738
436. Progress (X)

“Presentism” has long been identified has a problem in the contemporary West, although, given its nature, presumably nobody has the historical memory to recall that people have complained about presentism for decades—certainly at least since The Closing of the American Mind. Presentism inverts the eternal now found in Buddhism and other mystical traditions; it is the tendency to live ahistorically and so to be constantly surprised when events that are predictable to those who study history take place, or, alternatively, to be easily gulled by propaganda—to think that, just like it says on the telly, that there were black vikings and strong female warriors in the past.
Historically-minded people understand, for example, how Churchill was concerned that Britain should remain white post-WWII; although the Churchill image is bruited about in mainstream propaganda as “anti-Nazi” and “anti-racist”. The sentiment Churchill expressed would be classified as “Nazi”: we fought WWII so Britain would no longer be white, so it would be “a nation of immigrants” (correction, it always was) and become “diverse”. Anti-Nazi Churchill could not possibly want a white Britain; that is not what the telly box and the nice men from the neoconservative think tank told me.

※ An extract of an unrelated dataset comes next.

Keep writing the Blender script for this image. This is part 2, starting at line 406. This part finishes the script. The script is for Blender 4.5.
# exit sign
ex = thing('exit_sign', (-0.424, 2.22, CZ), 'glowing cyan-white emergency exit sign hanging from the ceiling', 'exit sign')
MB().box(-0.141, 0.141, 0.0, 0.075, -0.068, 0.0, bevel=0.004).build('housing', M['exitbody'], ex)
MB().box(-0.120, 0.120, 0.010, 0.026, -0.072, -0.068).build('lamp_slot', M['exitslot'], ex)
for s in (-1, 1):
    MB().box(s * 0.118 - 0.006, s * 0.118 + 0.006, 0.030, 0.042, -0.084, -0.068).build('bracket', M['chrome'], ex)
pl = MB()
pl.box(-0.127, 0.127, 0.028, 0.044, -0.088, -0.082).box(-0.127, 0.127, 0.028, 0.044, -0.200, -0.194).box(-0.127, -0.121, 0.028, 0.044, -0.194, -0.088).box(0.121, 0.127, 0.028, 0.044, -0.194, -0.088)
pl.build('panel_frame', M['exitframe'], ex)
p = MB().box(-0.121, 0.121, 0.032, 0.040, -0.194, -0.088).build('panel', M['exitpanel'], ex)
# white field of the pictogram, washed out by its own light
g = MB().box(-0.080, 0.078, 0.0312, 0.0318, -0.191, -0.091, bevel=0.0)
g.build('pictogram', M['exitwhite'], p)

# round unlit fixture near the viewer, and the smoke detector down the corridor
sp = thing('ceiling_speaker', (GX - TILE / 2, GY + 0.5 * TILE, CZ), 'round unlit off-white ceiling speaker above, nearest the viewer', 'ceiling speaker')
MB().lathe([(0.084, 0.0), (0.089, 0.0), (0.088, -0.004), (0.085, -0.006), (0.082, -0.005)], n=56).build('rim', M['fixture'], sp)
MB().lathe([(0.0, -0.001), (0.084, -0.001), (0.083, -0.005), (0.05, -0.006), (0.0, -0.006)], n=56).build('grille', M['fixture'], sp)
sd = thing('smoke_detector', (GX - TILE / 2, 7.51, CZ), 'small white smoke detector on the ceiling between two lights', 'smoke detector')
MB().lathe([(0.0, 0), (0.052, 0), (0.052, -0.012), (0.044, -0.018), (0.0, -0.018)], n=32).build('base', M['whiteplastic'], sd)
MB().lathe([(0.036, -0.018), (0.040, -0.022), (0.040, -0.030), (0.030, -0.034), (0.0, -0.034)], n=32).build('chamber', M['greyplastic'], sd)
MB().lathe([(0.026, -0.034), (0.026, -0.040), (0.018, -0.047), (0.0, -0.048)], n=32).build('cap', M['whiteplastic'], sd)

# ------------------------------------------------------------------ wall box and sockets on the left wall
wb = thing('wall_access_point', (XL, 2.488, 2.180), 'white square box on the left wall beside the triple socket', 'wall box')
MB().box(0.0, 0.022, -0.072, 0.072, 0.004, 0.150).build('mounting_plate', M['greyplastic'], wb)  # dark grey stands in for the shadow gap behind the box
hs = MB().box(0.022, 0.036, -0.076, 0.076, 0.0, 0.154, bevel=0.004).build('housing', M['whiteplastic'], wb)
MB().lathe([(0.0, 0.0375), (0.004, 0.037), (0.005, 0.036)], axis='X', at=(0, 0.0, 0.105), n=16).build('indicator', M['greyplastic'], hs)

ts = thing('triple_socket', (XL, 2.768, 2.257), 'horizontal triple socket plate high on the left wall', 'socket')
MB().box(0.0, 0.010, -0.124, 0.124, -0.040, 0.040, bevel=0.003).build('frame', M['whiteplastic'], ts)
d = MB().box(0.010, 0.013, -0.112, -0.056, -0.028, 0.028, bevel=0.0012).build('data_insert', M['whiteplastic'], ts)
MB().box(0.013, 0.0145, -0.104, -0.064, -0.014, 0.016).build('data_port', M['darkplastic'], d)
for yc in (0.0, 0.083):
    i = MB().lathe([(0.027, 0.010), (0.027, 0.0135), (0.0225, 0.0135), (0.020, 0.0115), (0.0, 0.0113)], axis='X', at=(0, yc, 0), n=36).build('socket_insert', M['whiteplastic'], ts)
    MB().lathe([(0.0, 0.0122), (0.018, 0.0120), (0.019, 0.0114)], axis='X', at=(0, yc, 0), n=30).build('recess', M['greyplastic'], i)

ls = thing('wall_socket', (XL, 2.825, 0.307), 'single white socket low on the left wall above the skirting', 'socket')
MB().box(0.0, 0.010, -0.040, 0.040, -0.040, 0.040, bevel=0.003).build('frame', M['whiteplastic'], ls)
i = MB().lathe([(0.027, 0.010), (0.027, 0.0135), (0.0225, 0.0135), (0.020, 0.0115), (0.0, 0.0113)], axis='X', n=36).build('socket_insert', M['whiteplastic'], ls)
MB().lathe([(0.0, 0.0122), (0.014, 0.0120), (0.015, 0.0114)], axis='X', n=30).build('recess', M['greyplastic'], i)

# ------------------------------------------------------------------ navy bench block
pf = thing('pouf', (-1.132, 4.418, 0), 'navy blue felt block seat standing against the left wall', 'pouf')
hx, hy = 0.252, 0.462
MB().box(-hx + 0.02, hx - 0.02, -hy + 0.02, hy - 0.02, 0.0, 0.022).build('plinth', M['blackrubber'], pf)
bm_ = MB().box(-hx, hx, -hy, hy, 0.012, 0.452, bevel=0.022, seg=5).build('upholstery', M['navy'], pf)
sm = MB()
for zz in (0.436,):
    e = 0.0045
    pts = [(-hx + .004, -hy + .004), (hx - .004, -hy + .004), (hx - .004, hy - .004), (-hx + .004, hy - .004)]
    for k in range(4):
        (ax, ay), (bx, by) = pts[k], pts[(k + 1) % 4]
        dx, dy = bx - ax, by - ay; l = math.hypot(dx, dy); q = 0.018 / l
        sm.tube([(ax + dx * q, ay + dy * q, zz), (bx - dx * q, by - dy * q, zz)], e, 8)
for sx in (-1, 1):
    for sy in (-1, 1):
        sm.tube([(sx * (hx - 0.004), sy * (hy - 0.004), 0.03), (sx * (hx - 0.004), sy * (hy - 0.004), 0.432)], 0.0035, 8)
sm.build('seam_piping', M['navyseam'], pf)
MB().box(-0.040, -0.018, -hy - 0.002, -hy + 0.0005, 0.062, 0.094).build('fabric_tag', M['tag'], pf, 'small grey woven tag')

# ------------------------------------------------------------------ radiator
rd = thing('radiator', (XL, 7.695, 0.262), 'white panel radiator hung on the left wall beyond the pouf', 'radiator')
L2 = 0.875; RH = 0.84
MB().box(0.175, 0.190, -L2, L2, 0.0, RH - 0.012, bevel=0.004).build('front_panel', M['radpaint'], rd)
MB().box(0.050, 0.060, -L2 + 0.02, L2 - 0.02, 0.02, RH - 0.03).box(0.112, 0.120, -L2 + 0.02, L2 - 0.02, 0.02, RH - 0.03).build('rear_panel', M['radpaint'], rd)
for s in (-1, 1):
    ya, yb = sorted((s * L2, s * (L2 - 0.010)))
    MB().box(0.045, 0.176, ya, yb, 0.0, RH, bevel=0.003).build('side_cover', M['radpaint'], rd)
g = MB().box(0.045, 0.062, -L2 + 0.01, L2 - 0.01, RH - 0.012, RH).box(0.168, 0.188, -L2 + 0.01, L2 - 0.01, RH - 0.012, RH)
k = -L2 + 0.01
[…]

Presentism also holds that everything from about three decades ago was hopelessly reactionary, whereas today we have progressed: women in the 1950s were strictly disciplined and lived in suburban purdah akin to Afghanistan; really, as they popped out child after child—being practically helpless and illiterate—they were desperately unhappy and necked pep pills to stave off suicidal thoughts. The fact that women entered the work force en masse in WWII and that contemporary films were soaked with feminist themes is lost on presentism. For the presentist, all that exists is today’s propaganda message; and the message says, “We must progress; we don’t want to go back to 1950.” We must not go back to the time when straight white men did sinister things to other people: this attitude spawned the cry, “It’s 2016!”, during Brexit—for the brainwashed presentist it is “current year” and in “current year” this is what we do, since we have progressed and so current year is self-evidently good.
The fact that much the same propaganda has been spewed out for decades is lost on the presentist. There were people in 1950 who roughly said, “It’s not 1890, you know,” and progressive talking points were already in evidence in 1890—soon I expect to hear “how hard it was for women in the 1990s, before feminism”. The attitude is connected to the view that societies improve by default, so that 2021 is automatically better than 2016—though rationally there is no reason why this should be; and this is integral to the progressive belief system, partly inherited from Marxism: the view that history has a direction and the direction is to the good; ironically, people who think this know as little about actual historical events as possible.
Presentism is connected to feminisation; as Spengler observed, women are ahistorical; they are like plants, every woman is really the same woman—the grass grows and dies and it is more or less the same in 1500 and 2020. Men, by contrast, are definite individuals and so have a history: men do not live in a perpetual present—man separates himself from nature, differentiates himself and becomes unique.
There will be no man exactly like Alexander the Great or Napoleon—yet all women are much the same in all ages. Men are strategists and think in the long-term—they think historically, whereas women are immediate hedonists; hence the consumer society is a presentist society, YOLO is its slogan—you only live once, and not in the sense that you must remember you must die. Rather, the sentiment is that you should spend it all now: burn it up irresponsibly, there is only nature’s perpetual now—not the eternal spiritual now—and you might as well use it up. Unless you are a Nazi, or whatever.